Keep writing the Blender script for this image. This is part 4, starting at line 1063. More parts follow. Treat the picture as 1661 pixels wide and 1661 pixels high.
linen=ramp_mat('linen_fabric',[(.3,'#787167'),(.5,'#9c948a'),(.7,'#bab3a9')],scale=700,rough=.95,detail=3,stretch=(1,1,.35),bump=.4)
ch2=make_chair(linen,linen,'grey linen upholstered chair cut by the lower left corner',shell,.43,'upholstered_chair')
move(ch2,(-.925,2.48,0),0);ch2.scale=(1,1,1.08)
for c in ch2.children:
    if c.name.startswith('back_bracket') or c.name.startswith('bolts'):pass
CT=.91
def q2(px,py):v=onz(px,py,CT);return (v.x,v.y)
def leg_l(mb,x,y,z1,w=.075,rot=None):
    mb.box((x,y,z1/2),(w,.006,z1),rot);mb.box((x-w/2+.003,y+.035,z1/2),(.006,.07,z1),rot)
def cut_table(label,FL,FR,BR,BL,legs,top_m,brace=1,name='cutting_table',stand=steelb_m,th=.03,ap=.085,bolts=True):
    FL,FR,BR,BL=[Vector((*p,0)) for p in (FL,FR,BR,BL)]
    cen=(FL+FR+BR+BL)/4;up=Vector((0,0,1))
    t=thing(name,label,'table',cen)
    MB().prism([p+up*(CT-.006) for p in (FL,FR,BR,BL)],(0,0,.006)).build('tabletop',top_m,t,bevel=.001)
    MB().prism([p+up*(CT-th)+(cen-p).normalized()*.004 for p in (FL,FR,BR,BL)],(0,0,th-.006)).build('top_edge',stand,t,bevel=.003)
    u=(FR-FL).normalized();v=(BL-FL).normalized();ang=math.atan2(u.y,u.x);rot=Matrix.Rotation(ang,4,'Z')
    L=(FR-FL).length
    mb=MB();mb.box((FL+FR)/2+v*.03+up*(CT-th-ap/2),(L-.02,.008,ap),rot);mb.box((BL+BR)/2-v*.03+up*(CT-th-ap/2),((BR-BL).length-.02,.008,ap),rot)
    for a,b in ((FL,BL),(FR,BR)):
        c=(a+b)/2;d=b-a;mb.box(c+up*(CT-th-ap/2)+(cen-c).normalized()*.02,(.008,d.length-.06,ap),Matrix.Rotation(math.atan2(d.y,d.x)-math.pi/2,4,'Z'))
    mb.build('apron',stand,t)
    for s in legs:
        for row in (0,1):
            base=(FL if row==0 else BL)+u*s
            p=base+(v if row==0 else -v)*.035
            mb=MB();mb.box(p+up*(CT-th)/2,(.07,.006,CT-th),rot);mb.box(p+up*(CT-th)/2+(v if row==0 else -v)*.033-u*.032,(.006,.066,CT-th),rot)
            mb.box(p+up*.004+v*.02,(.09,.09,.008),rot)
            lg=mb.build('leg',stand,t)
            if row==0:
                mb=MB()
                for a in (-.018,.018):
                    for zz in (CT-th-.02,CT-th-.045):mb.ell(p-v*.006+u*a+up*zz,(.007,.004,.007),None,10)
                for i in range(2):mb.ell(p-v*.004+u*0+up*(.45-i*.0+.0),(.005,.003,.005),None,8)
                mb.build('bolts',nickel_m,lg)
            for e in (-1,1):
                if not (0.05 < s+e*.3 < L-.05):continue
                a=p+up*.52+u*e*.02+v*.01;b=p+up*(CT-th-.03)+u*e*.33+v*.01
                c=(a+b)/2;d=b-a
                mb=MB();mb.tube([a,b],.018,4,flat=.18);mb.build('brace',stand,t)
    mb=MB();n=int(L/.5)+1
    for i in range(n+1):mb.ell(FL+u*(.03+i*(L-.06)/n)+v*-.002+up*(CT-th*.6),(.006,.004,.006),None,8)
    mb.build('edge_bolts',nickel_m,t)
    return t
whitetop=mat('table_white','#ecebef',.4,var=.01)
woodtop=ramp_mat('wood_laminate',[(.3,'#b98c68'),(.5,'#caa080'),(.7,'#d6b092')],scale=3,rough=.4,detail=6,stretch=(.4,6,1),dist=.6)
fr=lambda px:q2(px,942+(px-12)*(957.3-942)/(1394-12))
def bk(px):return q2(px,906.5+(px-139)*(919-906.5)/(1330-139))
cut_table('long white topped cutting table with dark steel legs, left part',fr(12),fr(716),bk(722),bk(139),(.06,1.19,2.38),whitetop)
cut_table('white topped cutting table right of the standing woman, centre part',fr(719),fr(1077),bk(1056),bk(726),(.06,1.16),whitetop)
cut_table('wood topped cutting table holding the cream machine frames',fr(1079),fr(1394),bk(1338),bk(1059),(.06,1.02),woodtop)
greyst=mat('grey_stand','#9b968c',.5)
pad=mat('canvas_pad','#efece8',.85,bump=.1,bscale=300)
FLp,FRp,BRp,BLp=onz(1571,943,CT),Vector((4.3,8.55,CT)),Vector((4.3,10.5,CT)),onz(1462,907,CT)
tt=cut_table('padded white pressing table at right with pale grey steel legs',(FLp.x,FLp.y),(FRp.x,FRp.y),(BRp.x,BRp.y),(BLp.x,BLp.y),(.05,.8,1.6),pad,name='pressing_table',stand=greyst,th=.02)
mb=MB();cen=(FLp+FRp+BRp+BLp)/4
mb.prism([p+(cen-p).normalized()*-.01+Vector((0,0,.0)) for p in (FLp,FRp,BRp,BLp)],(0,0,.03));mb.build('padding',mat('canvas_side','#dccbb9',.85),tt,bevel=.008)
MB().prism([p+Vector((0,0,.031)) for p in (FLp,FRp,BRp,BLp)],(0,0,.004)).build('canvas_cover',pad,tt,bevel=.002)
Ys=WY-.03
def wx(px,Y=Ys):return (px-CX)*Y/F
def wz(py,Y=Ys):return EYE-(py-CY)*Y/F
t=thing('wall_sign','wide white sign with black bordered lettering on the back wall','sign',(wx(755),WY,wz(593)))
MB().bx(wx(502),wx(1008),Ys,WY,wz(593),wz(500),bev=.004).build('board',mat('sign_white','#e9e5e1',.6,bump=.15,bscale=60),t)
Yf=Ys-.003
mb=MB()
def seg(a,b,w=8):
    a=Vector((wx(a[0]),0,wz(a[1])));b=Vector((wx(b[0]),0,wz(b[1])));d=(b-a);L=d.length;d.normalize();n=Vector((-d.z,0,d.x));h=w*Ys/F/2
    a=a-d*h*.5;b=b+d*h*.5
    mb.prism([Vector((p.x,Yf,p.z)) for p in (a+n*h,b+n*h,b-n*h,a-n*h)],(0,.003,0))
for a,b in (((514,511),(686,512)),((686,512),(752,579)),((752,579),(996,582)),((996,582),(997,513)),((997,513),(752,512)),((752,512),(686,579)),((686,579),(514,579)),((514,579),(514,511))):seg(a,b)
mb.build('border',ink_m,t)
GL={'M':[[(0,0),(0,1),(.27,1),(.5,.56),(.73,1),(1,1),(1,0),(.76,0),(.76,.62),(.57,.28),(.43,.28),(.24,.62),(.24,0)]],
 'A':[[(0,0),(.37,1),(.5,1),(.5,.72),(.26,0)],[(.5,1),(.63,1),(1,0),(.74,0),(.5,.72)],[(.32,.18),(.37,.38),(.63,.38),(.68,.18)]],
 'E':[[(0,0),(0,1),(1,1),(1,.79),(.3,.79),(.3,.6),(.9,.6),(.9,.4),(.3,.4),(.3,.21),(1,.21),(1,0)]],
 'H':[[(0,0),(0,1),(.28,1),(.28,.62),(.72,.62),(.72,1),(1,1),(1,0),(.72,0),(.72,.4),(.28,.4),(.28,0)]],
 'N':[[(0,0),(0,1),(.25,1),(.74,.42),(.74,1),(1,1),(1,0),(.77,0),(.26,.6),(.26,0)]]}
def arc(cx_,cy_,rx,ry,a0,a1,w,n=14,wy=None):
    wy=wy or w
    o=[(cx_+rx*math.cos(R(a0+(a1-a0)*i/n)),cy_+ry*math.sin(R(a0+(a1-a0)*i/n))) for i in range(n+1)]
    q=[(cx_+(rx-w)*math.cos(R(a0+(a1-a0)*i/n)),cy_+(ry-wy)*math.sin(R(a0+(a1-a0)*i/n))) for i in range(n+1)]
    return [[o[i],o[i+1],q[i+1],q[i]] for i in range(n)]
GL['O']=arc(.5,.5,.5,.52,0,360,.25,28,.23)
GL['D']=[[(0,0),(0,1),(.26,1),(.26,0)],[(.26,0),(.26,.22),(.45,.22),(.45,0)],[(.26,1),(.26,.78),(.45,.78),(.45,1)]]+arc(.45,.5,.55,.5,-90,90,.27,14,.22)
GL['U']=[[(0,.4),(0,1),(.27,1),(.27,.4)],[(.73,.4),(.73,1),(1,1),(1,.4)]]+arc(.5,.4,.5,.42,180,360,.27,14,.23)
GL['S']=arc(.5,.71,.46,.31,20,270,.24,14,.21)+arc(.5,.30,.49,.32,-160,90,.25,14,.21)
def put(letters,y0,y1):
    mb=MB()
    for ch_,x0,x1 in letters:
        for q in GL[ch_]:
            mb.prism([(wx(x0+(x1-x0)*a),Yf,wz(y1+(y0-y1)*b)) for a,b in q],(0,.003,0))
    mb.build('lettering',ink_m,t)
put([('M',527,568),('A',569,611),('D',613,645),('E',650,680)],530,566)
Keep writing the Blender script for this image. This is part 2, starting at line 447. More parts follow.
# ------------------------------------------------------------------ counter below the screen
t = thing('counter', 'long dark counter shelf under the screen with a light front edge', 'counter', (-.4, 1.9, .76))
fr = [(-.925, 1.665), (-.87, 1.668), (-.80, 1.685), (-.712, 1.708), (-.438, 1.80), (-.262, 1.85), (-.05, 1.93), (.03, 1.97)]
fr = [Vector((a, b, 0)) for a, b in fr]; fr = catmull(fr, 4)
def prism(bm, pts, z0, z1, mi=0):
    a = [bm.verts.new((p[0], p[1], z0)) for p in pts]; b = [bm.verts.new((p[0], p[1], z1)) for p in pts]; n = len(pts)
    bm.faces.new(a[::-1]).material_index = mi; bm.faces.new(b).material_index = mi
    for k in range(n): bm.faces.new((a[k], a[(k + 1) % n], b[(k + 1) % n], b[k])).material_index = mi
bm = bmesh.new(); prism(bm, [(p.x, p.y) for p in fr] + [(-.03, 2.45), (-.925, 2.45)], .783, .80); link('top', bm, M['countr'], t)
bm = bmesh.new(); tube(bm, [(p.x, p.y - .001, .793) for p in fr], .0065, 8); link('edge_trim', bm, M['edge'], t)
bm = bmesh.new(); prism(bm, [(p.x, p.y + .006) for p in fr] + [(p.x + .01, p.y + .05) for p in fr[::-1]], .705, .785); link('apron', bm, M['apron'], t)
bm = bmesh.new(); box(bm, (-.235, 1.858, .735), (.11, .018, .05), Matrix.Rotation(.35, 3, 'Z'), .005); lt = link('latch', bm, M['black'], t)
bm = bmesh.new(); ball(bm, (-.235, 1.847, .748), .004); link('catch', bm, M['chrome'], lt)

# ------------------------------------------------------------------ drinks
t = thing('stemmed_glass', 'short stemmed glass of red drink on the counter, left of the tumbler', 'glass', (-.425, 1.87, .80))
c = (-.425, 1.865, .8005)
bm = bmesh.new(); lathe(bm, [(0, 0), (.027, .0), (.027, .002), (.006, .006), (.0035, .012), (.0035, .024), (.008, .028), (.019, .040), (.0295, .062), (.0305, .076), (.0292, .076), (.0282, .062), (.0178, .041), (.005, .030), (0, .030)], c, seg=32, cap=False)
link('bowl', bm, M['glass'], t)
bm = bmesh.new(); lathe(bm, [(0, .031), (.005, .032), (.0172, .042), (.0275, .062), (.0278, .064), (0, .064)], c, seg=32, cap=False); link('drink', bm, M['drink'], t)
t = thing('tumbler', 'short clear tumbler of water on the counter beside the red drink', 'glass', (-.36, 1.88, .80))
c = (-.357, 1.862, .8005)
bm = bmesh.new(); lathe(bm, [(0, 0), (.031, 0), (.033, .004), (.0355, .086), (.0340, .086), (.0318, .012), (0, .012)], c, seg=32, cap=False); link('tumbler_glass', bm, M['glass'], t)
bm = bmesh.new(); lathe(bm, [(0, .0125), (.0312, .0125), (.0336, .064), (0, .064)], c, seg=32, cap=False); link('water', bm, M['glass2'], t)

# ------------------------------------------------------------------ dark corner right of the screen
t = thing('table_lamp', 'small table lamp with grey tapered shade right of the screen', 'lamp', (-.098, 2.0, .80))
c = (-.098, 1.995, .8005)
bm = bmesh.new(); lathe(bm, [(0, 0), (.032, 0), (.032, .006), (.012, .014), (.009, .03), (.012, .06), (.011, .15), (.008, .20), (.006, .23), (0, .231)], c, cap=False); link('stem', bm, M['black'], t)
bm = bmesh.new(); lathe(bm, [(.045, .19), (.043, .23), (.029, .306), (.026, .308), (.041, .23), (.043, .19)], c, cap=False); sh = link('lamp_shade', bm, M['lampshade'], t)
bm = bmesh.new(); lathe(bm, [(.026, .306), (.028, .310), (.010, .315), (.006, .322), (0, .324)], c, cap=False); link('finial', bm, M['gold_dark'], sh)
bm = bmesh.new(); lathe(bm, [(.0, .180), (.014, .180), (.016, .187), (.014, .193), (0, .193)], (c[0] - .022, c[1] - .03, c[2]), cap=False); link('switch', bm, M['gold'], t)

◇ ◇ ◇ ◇

Output the lines of the records above exactly as they appear, from the line containing "447. More parts follow." through the line containing "bm = bmesh.new(); ball(bm, (-.235, 1.847, .748), .004);".

Keep writing the Blender script for this image. This is part 2, starting at line 447. More parts follow.
# ------------------------------------------------------------------ counter below the screen
t = thing('counter', 'long dark counter shelf under the screen with a light front edge', 'counter', (-.4, 1.9, .76))
fr = [(-.925, 1.665), (-.87, 1.668), (-.80, 1.685), (-.712, 1.708), (-.438, 1.80), (-.262, 1.85), (-.05, 1.93), (.03, 1.97)]
fr = [Vector((a, b, 0)) for a, b in fr]; fr = catmull(fr, 4)
def prism(bm, pts, z0, z1, mi=0):
    a = [bm.verts.new((p[0], p[1], z0)) for p in pts]; b = [bm.verts.new((p[0], p[1], z1)) for p in pts]; n = len(pts)
    bm.faces.new(a[::-1]).material_index = mi; bm.faces.new(b).material_index = mi
    for k in range(n): bm.faces.new((a[k], a[(k + 1) % n], b[(k + 1) % n], b[k])).material_index = mi
bm = bmesh.new(); prism(bm, [(p.x, p.y) for p in fr] + [(-.03, 2.45), (-.925, 2.45)], .783, .80); link('top', bm, M['countr'], t)
bm = bmesh.new(); tube(bm, [(p.x, p.y - .001, .793) for p in fr], .0065, 8); link('edge_trim', bm, M['edge'], t)
bm = bmesh.new(); prism(bm, [(p.x, p.y + .006) for p in fr] + [(p.x + .01, p.y + .05) for p in fr[::-1]], .705, .785); link('apron', bm, M['apron'], t)
bm = bmesh.new(); box(bm, (-.235, 1.858, .735), (.11, .018, .05), Matrix.Rotation(.35, 3, 'Z'), .005); lt = link('latch', bm, M['black'], t)
bm = bmesh.new(); ball(bm, (-.235, 1.847, .748), .004); link('catch', bm, M['chrome'], lt)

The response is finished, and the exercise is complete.